== Request ==
Below, find the line containing "Build this scene" and the line containing "scn.camera = cam"; reproduce exactly those two and every line between them, omitting pictures.

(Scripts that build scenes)
□ □ □ □
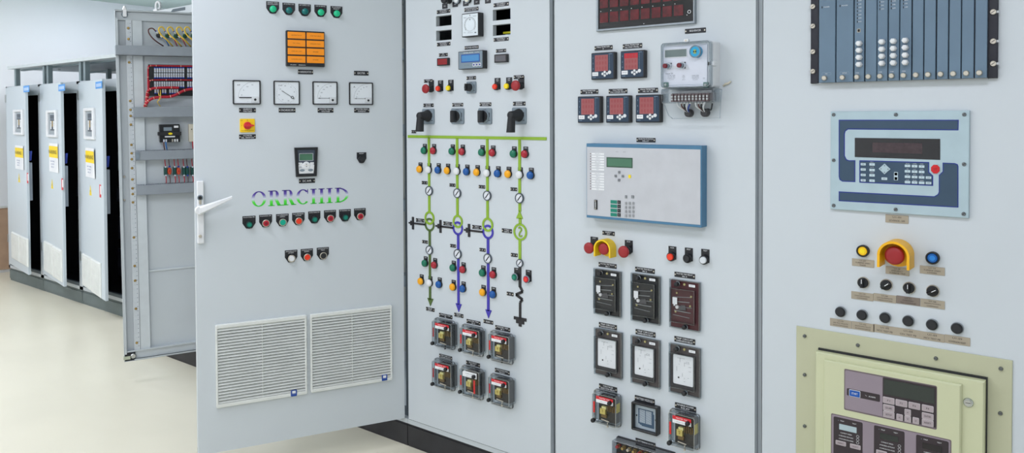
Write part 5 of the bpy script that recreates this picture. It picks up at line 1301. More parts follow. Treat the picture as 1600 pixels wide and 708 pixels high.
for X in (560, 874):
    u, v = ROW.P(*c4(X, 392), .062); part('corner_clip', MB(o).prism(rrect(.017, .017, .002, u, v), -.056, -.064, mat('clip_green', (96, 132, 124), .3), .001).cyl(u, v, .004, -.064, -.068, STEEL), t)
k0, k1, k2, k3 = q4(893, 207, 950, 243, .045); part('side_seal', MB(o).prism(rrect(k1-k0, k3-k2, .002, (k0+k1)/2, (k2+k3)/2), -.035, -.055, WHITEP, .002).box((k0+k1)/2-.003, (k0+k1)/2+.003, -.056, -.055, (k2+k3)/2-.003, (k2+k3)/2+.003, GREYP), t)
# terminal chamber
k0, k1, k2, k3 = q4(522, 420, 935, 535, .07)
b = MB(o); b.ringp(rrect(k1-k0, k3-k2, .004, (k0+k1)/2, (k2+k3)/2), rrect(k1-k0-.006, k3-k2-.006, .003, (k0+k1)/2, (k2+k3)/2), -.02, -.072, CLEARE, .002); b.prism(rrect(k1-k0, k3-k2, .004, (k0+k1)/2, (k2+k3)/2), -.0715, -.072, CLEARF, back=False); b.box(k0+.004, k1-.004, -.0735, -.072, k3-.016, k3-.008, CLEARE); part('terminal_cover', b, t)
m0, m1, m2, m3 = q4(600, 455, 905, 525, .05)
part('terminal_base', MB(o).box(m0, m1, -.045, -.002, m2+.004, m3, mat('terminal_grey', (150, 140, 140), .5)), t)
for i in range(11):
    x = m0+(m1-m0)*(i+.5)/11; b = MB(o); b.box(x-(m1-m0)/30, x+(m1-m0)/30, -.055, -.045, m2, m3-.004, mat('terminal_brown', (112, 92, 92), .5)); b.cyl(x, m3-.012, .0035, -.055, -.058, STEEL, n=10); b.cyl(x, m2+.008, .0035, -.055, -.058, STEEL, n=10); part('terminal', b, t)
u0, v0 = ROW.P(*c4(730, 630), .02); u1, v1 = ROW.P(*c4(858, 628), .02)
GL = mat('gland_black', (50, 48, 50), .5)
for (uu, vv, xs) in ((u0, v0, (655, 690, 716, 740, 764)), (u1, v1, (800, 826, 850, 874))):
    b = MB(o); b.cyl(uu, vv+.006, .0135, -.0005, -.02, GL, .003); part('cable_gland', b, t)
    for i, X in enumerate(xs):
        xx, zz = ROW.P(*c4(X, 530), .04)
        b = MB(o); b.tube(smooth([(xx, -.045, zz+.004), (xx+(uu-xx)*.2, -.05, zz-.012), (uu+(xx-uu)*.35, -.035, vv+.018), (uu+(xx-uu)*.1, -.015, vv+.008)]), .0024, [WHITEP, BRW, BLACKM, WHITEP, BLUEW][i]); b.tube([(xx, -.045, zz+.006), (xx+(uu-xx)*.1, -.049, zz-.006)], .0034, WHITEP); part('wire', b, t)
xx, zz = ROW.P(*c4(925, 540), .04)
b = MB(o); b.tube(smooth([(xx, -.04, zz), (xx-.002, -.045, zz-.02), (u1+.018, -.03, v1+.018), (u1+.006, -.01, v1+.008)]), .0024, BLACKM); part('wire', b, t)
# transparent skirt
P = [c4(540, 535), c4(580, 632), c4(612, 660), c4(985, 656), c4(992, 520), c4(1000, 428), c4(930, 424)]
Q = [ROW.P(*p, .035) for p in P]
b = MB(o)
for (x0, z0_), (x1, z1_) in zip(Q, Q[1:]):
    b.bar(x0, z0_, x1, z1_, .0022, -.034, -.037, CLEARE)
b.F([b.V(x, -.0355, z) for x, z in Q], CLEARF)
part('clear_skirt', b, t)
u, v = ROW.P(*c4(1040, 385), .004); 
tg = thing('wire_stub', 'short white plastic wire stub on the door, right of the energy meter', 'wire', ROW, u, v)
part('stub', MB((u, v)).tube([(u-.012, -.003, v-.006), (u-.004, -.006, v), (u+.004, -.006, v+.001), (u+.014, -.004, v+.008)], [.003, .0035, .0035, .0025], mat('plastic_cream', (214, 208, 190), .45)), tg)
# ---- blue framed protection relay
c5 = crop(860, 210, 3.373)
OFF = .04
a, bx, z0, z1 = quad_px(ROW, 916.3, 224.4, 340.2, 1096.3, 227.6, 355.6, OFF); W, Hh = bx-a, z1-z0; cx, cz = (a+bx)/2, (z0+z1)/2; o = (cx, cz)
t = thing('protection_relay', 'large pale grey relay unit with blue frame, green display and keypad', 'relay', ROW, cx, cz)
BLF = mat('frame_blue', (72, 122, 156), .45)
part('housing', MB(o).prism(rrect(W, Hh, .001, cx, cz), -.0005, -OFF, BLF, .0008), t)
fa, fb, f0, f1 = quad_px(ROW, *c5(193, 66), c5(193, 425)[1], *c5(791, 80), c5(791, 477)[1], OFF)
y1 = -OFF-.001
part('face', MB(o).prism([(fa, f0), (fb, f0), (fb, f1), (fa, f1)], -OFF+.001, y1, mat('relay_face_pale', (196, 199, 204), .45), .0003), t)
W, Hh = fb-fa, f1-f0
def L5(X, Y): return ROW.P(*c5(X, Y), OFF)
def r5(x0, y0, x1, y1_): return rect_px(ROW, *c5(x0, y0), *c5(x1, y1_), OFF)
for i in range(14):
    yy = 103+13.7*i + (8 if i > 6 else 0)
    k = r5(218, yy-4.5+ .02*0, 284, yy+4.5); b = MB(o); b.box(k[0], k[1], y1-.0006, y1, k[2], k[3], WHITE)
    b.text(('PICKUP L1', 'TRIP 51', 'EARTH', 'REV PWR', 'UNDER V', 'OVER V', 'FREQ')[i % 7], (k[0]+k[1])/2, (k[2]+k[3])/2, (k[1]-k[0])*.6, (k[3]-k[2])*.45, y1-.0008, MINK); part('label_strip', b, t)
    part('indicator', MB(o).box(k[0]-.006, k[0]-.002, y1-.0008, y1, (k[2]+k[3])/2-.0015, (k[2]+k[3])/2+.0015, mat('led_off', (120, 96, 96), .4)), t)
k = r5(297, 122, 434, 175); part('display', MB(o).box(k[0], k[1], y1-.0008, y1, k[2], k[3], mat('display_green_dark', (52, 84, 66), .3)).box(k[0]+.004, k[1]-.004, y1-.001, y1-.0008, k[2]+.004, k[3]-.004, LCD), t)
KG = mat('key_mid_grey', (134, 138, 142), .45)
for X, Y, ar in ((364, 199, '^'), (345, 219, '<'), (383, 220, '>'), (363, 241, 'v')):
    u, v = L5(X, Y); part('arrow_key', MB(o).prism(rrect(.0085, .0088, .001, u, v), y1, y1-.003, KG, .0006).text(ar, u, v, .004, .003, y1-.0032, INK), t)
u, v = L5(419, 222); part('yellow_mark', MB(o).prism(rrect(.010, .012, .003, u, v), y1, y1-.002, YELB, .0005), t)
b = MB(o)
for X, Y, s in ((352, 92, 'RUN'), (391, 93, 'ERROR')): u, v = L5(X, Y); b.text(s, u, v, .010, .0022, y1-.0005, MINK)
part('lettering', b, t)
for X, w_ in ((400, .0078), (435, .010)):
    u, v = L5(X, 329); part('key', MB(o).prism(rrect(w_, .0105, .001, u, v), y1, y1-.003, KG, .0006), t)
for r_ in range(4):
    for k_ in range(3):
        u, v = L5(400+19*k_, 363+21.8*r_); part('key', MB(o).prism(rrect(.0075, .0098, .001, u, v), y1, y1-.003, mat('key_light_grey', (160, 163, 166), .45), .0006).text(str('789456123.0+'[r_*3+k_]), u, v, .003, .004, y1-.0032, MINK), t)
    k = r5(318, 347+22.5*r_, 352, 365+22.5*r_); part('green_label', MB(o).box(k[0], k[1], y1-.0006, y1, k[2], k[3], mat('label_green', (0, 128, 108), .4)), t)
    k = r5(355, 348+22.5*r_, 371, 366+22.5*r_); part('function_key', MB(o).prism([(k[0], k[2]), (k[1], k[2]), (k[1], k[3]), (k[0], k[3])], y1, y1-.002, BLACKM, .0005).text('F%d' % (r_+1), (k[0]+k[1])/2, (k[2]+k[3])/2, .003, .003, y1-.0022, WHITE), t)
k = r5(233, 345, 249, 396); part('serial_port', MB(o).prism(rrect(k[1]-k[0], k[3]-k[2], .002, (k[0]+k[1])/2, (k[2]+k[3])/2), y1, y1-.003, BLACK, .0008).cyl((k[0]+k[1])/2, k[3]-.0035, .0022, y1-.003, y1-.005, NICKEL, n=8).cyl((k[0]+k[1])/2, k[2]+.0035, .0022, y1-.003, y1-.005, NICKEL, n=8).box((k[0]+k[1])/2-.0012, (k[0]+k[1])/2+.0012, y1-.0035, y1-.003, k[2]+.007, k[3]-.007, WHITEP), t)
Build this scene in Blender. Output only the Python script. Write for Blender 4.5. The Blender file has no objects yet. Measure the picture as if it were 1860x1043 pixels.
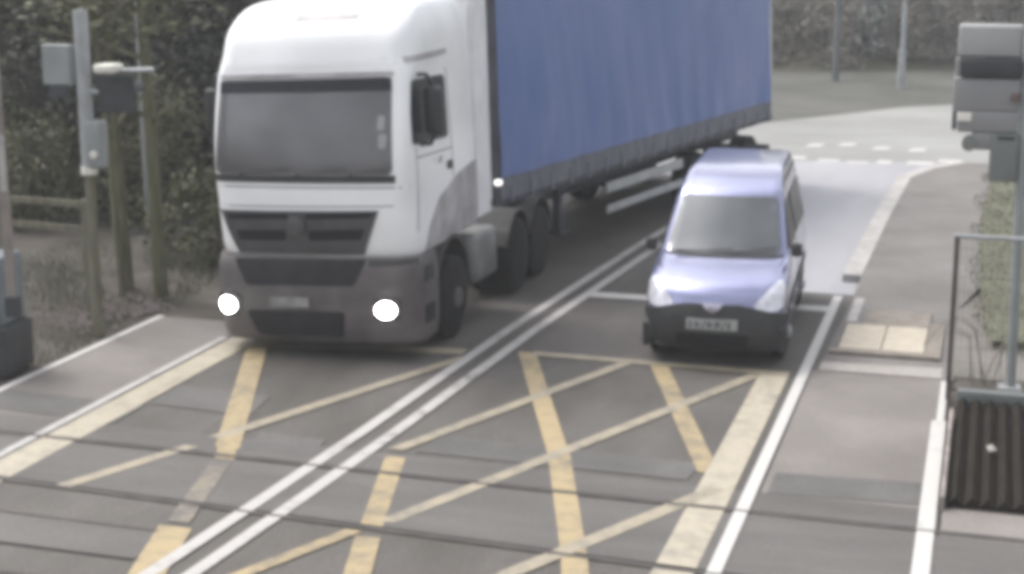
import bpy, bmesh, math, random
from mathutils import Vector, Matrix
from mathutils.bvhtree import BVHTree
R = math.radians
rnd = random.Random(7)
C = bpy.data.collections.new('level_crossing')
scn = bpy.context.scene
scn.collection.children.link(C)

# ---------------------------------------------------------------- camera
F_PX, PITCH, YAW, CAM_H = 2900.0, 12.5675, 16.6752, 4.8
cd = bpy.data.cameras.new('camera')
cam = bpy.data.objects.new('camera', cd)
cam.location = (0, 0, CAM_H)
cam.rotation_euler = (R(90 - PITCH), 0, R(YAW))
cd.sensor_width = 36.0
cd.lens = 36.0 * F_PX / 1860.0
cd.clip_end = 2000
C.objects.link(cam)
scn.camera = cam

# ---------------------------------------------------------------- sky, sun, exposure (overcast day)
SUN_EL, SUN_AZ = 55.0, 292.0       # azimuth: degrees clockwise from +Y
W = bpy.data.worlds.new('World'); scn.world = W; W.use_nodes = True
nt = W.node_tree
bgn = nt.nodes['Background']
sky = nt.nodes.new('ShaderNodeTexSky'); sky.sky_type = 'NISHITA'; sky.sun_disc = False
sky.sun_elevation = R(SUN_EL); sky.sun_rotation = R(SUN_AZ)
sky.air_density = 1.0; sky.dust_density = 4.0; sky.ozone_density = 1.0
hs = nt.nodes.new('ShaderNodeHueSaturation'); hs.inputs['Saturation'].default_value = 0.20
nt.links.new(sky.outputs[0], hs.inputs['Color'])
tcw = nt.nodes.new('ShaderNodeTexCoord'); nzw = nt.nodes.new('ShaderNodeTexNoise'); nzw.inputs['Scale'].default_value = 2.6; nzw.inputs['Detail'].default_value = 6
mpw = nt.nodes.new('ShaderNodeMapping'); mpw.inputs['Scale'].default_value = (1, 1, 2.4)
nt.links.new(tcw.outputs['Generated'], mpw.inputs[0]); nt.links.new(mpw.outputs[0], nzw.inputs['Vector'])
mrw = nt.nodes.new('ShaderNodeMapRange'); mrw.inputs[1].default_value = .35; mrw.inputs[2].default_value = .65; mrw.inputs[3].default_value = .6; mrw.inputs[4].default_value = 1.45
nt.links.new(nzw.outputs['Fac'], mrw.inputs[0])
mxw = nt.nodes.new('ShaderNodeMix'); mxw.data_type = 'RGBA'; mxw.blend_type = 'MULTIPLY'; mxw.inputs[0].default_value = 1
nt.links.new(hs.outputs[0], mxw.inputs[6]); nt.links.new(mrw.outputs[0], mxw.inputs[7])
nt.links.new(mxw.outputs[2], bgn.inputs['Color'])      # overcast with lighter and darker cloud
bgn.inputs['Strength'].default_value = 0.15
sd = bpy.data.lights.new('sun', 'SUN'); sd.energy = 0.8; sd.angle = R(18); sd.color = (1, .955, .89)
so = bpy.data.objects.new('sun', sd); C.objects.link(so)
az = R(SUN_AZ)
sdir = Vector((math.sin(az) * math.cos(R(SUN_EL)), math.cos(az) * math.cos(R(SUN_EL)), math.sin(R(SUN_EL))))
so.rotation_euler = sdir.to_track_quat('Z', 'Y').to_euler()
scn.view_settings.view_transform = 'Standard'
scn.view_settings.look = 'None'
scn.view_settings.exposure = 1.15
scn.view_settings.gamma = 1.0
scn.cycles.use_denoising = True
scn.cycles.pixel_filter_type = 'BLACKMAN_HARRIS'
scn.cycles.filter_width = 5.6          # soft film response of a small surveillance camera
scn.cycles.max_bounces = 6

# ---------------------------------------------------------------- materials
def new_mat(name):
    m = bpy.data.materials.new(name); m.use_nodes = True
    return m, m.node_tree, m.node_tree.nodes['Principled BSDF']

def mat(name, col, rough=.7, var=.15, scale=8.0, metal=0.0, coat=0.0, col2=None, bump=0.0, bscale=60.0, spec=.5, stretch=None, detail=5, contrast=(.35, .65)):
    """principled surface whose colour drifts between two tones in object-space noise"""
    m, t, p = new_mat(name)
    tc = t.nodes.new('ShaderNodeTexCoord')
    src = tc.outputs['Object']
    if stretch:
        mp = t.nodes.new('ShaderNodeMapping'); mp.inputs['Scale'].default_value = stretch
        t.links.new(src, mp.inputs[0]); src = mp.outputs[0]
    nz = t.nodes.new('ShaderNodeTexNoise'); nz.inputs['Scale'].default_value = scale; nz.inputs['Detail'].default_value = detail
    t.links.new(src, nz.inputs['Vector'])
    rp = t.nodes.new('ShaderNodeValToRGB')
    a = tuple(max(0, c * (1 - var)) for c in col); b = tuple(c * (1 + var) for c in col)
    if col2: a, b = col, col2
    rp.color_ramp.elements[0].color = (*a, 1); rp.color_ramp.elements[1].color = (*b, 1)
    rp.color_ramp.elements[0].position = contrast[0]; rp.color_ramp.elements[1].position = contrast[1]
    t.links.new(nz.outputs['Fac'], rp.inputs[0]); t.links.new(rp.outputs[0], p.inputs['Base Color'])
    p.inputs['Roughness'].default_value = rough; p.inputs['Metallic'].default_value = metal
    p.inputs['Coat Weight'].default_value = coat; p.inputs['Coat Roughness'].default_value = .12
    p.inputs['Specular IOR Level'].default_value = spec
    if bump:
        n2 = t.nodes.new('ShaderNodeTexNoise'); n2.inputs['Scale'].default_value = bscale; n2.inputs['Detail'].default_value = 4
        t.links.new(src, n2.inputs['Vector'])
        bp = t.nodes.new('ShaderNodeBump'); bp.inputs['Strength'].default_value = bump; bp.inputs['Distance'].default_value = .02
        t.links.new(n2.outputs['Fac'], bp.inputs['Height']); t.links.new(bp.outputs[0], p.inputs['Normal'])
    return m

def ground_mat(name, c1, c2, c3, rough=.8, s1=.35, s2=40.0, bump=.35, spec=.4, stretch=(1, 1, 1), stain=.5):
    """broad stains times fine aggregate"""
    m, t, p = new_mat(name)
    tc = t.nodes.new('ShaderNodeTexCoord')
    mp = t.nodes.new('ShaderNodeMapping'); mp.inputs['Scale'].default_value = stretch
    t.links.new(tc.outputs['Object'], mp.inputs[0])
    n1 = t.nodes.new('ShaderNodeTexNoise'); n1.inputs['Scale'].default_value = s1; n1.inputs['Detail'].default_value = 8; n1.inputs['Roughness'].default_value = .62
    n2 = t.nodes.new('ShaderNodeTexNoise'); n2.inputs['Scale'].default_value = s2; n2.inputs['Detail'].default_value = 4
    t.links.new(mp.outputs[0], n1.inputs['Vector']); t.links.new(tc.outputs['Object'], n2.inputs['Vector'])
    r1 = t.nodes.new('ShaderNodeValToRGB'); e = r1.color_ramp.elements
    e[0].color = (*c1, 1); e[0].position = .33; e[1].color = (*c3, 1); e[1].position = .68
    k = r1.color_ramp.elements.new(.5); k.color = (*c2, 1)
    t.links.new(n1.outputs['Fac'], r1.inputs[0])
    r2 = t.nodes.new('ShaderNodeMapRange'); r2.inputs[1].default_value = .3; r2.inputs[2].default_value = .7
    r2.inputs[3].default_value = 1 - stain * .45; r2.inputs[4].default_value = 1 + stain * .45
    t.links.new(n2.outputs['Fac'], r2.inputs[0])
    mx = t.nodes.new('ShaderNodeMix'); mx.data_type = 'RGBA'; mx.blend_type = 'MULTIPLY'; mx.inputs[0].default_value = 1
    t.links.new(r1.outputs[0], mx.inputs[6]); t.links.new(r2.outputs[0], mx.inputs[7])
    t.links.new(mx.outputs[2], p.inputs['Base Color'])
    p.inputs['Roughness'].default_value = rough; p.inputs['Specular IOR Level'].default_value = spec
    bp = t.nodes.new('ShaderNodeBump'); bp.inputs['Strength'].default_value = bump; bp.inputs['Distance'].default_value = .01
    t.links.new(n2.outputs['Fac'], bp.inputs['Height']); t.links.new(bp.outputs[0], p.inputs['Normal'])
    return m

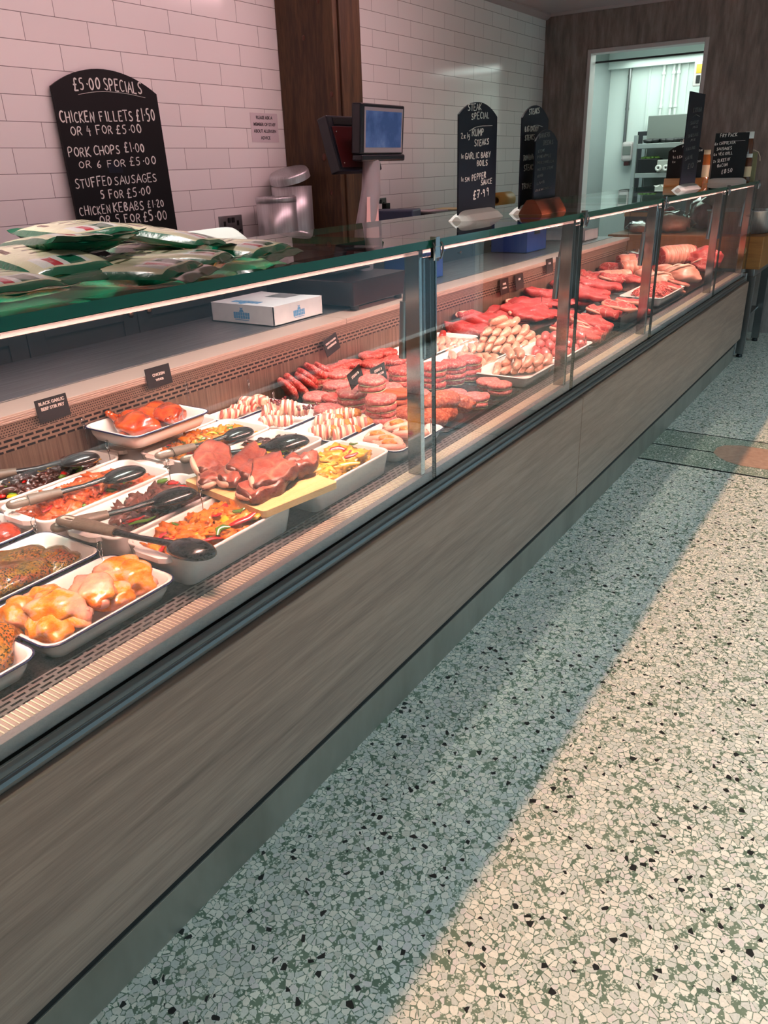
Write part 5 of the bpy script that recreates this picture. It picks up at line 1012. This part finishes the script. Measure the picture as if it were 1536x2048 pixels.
□ □ □ □
== Output of the task ==
Build this scene in Blender. Output only the Python script. Write for Blender 4.5. The Blender file has no objects yet. Measure the picture as if it were 1860x1043 pixels.
import bpy, bmesh, math, random
from mathutils import Vector, Matrix
from mathutils.bvhtree import BVHTree
R = math.radians
rnd = random.Random(7)
C = bpy.data.collections.new('level_crossing')
scn = bpy.context.scene
scn.collection.children.link(C)

# ---------------------------------------------------------------- camera
F_PX, PITCH, YAW, CAM_H = 2900.0, 12.5675, 16.6752, 4.8
cd = bpy.data.cameras.new('camera')
cam = bpy.data.objects.new('camera', cd)
cam.location = (0, 0, CAM_H)
cam.rotation_euler = (R(90 - PITCH), 0, R(YAW))
cd.sensor_width = 36.0
cd.lens = 36.0 * F_PX / 1860.0
cd.clip_end = 2000
C.objects.link(cam)
scn.camera = cam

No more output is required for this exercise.